Exactly .. no more , no less than any other variation of cause and uncause. Why is yours, the real mccoy?
*Edit:
But your special pleading metaphysics expects us to simply accept on blind faith that a) the universe has always existed and b) that its 'laws' and deterministic nature lack any ontological contingency whatsoever.
You're making that up. You have nothing but hope that we will believe your claim and give you a hall pass.
Aren't you even a little embarrassed to be doing exactly what you accuse creationists of doing?
Lion says it better.
Lion is full of shit, and is desperately pretending that my simple logical argument is instead some kind of complex philosophy, so that he can dismiss it.

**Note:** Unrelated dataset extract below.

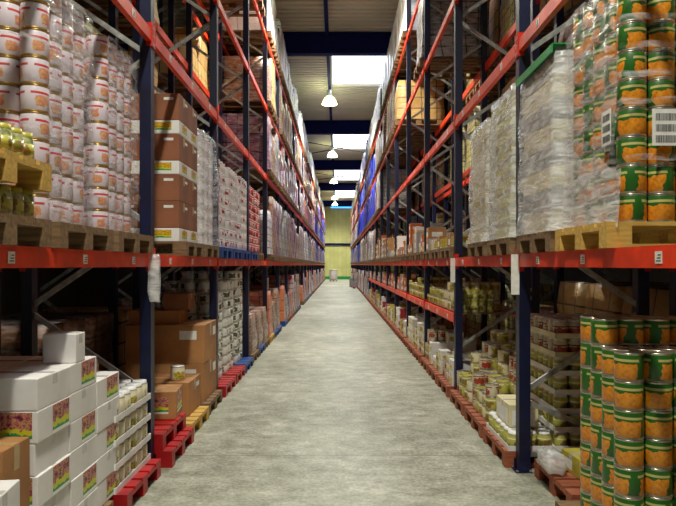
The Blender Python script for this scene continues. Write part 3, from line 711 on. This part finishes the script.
z = pallet(-1, 1, 2, 1, 'wooden'); load('wrapped_load', tined_goods('L_wr', 'whitelid', 1.3, 5, 3, 8, 'film', 9, 0.04)[0], -1, 1, 2, 1, z, 'silvery film-wrapped white tins')
for i in (0, 1, 2):
    z = pallet(-1, 2, i, 1, 'blue')
    grid_stack('white_red_tin', 'white tin with red mark', -1, slot(2, i) - 0.37, W[-1] + (0.04, 0.02, 0.0)[i], z, 4, 5, 8, 0.194, 0.151, 'tin', 'blue-pallet stack, %s' % SL[i], 'white and red tins on the blue pallet, %s' % SL[i], faces='af', py=0.19)
for i in (0, 1):
    z = pallet(-1, 3, i, 1, 'blue' if i == 0 else 'wooden')
    grid_stack('red_white_tin', 'red and white tin', -1, slot(3, i) - 0.37, W[-1] + 0.02, z, 4, 5, 8, 0.194, 0.151, 'tin', 'fourth-bay stack, %s' % SL[i], 'red and white tins in the fourth bay, %s' % SL[i], py=0.19)

# === left ground bay 0: white boxes
P['white_box'] = carton_proto(0.36, 0.40, 0.168, 'white', 'tapew', ('pic', 0.42, 0.92, 0.04, 0.97))
P['plain_white_box'] = carton_proto(0.36, 0.40, 0.168, 'white', 'tapew')
P['top_box'] = carton_proto(0.2, 0.14, 0.175, 'white', 'tapew')
P['brown_box'] = carton_proto(0.4, 0.4, 0.2, 'card', 'tape')
pallet(-1, 0, 0, 0, 'wooden', dt=0.02); pallet(-1, 0, 1, 0, 'wooden', dt=0.0)
WB0 = 0.144; g = 'white cartons stacked on the near floor pallet'
for k in range(6):
    for j in range(3):
        y = 3.16 + 0.2 + 0.405 * j
        for i in range(3):
            if k == 5 and j == 2: continue
            if j > 0 and i > 0 and k < 5: continue
            pic = ((k + j) % 2 == 0) or (k == 4 and j == 0)
            kd = 'white_box' if pic else 'plain_white_box'
            if k == 5 and j == 0: kd = 'plain_white_box'
            put(kd, P[kd][0], (-(W[-1] - 0.02 + 0.365 * (i + .5)) + R.uniform(-.008, .008), y, WB0 + k * 0.1695), 0,
                'white carton%s, near floor stack, %s layer, %s column along, %s from aisle' % (' with food picture' if pic else '', ORD[k + 1], ORD[j + 1], ORD[i + 1]), 'carton', g)
def single(name, proto, loc, rz, label, cat, group=None): return build(proto, name, loc, rz, label, cat, group, 'thing')
single('white_carton', P['top_box'][0], (-1.67, 3.72, WB0 + 6 * 0.1695), 0.02, 'small plain white carton standing upright on the near white stack', 'carton')
lowc = carton_proto(0.44, 0.26, 0.36, 'card', 'tape')
single('brown_carton', lowc[0], (-1.81, 3.02, 0.144), 0, 'plain brown carton at the foot of the near white stack', 'carton')
single('brown_carton', lowc[0], (-1.81, 3.02, 0.505), 0, 'plain brown carton leaning height against the near white stack, upper one', 'carton')
lw = carton_proto(0.42, 0.34, 0.3, 'white', 'tapew')
single('white_carton', lw[0], (-1.68, 2.67, 0.144), 0.0, 'plain white carton at the very front corner, lower one', 'carton')
single('white_carton', lw[0], (-1.68, 2.67, 0.445), 0.12, 'plain white carton at the very front corner, slightly turned, upper one', 'carton')
# trays of food tins on red pallet
z = pallet(-1, 0, 2, 0, 'red', dt=-0.06)
P['tray_of_tins'] = tray_proto(0.4, 0.395, 0.165, 3, 3, 'L_sun', 'white')
for k in range(5):
    for j in range(2):
        for i in range(3):
            if k < 4 and i > 0 and j > 0: continue
            if k == 4 and (i == 0): continue
            put('tray_of_tins', P['tray_of_tins'][0], (-(W[-1] - 0.03 + 0.402 * (i + .5)), slot(0, 2) - 0.4 + 0.4 * (j + .5), z + k * 0.167), 0,
                'white tray of yellowish food tins, %s layer, %s from aisle, %s column along' % (ORD[k + 1], ORD[i + 1], ORD[j + 1]), 'tray of tins', 'trays of food tins on red pallet', P['tray_of_tins'][1])
# bay 1 ground: two empty red pallets, cartons on yellow pallet, big brown cartons
z = pallet(-1, 1, 0, 0, 'red', dt=-0.10, extra=' empty'); pallet(-1, 1, 0, 0, 'red', dz=0.144, dt=-0.02, extra=' empty, on top of another')
z = pallet(-1, 1, 1, 0, 'yellow wooden', dt=-0.06)
c1 = carton_proto(0.5, 0.38, 0.26, 'card', 'tape', ('pic', 0.15, 0.85, 0.2, 0.8))
single('printed_carton', c1[0], (-1.80, 5.95, 0.144 + 0.144), 0.1, 'brown carton with printed picture panel standing on the red pallets', 'carton')
c2 = carton_proto(0.56, 0.56, 0.36, 'card', 'tape', ('paper', 0.6, 0.85, 0.7, 0.84))
single('brown_carton', c2[0], (-1.86, 6.74, z), 0, 'brown carton with small white label on the yellow pallet', 'carton')
single('brown_carton', carton_proto(0.5, 0.5, 0.2, 'card', 'tape')[0], (-2.42, 6.74, z), 0, 'low brown carton at the rear of the yellow pallet', 'carton')
single('sunflower_tin', P['sunflower_tin'][0], (-1.74, 6.62, z + 0.361), 0.6, 'white tin with yellow and green picture standing on a brown carton', 'tin')
z = pallet(-1, 1, 2, 0, 'wooden', dt=-0.04)
big = carton_proto(0.92, 0.74, 0.45, 'card', 'tape', ('paper', 0.68, 0.9, 0.62, 0.85))
single('large_brown_carton', big[0], (-2.03, 7.52, z), 0, 'large brown carton at the bottom of the tall brown pair', 'carton')
single('large_brown_carton', big[0], (-2.03, 7.52, z + 0.451), 0.01, 'large brown carton with white label on top of the tall pair', 'carton')
single('brown_carton', carton_proto(0.6, 0.5, 0.16, 'card', 'tape')[0], (-2.2, 7.5, z + 0.903), 0.05, 'low brown carton lying on the large brown cartons', 'carton')
single('brown_carton', carton_proto(0.3, 0.4, 0.2, 'card2', 'tape')[0], (-1.95, 7.5, z + 1.064), 0.05, 'small dark brown carton topping the large carton pile', 'carton')
# bay 1 ground rear dark shapes seen behind: tin stack slot 2 farther
# bay 2 ground: white and green tins on red and blue pallets
for i, pc in ((0, 'red'), (1, 'red'), (2, 'blue')):
    z = pallet(-1, 2, i, 0, pc, dt=-0.05)
    grid_stack('white_green_tin', 'white and green tin', -1, slot(2, i) - 0.395, W[-1] + 0.05, z, 3, 4, [9, 10, 11][i], 0.24, 0.137, 'tin', 'floor stack, %s' % SL[i], 'white and green tins in the floor stack, ' + SL[i], faces='af', top=False)

# === right ground bay 1: picked-down trays, yellow tins
P['tray_red'] = tray_proto(0.4, 0.395, 0.16, 3, 3, 'L_red', 'cream')
P['tray_green'] = tray_proto(0.4, 0.395, 0.16, 3, 3, 'L_yg', 'white')
z = pallet(1, 1, 0, 0, 'reddish wooden', dt=-0.04)
for i in range(3):
    for j in range(2):
        top = 1 if i == 0 else 7
        for k in range(top):
            if i == 2 and j == 1 and k < 6: continue
            kd = 'tray_red' if (k in (5, 6)) else 'tray_green'
            put(kd, P[kd][0], (W[1] - 0.06 + 0.402 * (i + .5), slot(1, 0) - 0.4 + 0.4 * (j + .5), z + k * 0.162), 0,
                '%s tray of tins, part-picked stack, %s layer, %s from aisle, %s along' % ('red and cream' if kd == 'tray_red' else 'yellow-green', ORD[k + 1], ORD[i + 1], ORD[j + 1]), 'tray of tins', 'trays in the part-picked stack', P[kd][1])
yb = carton_proto(0.26, 0.44, 0.2, 'cream', 'tapew', ('paper', 0.1, 0.9, 0.1, 0.75))
single('cream_carton', yb[0], (W[1] + 0.12, slot(1, 0) - 0.02, z + 0.163), 0, 'low cream and white carton on tins beside the nearest right-hand upright', 'carton')
for i in (1, 2):
    z = pallet(1, 1, i, 0, 'reddish wooden', dt=-0.04)
    for j in range(5):
        for a in range(6):
            hh = [2, 3, 4, 5, 5, 5][a] + R.choice((-1, 0, 0, 1)); kd = R.choice(['yellow_tin', 'yellow_tin', 'cream_tin', 'red_tin'])
            nb = 2 if a == 0 else 0
            for k in range(hh):
                if k < nb and a > 0 and j > 0: continue
                if R.random() < 0.15: kd = R.choice(['yellow_tin', 'cream_tin', 'red_tin'])
                put(kd, P[kd][0], (W[1] - 0.02 + 0.144 * (a + .5), slot(1, i) - 0.38 + 0.153 * (j + .5), z + k * 0.1305), R.uniform(0, 6),
                    '%s, mixed tins pallet, %s, %s from aisle, %s along, %s up' % ({'yellow_tin': 'yellow-green tin', 'cream_tin': 'cream tin', 'red_tin': 'red tin'}[kd], SL[i], ORD[a + 1], ORD[j + 1], ORD[k + 1]), 'tin', 'mixed tins on the floor, second bay, ' + SL[i], P[kd][1])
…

But it's not, and he can't.
It's irrelevant whether or not we can divide up entities into other classes or sets than 'things that exist' vs 'things that do not exist'; no matter how many other ways you
could divide up entities, that one is a perfectly valid choice for me to use as the premise for a logical argument - and to do so is not special pleading, regardless of Lion's rather pathetic claim to the contrary.
This is really simple.
If anything can be eternal, then the question 'why is there something rather than nothing?' is needless - the answer can simply be 'there always was something'. Adding a God does nothing in this case, it's just an extra entity for which there's neither evidence nor need.
If, on the other hand, nothing can be eternal, then the question 'why is there something rather than nothing?' can only be answered with 'something began to exist spontaneously'. Again, adding a God achieves nothing other than to add unnecessary and unevidenced complexity.

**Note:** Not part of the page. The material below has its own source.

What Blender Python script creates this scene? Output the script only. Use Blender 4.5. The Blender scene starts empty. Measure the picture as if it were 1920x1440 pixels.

Lion wants to have his cake and eat it too, by claiming that when we are talking about that 'something' being the material universe, it cannot be eternal; But when 'something' is his preferred God, suddenly that something can be and is eternal. That's practically the textbook definition of special pleading; It's a fallacy, and to persist with it is intellectually dishonest.

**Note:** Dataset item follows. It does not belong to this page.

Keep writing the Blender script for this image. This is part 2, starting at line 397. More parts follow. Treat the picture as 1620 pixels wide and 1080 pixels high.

There's no consistent explanation for the existence of something rather than nothing, wherein a God adds explanatory power, rather than simply raising a whole new set of questions that are even more intractable than the one we started with.
It's a difficult question; And I don't know the answer to it (and nor does Lion, or anyone else). But one thing is obvious - trying to make the question less difficult by adding a God or Gods is as effective as trying to fix a leaky bucket by drilling more holes in it.
Explaining the observed universe is hard. Explaining the observed universe
plus an unobserved God can only be harder.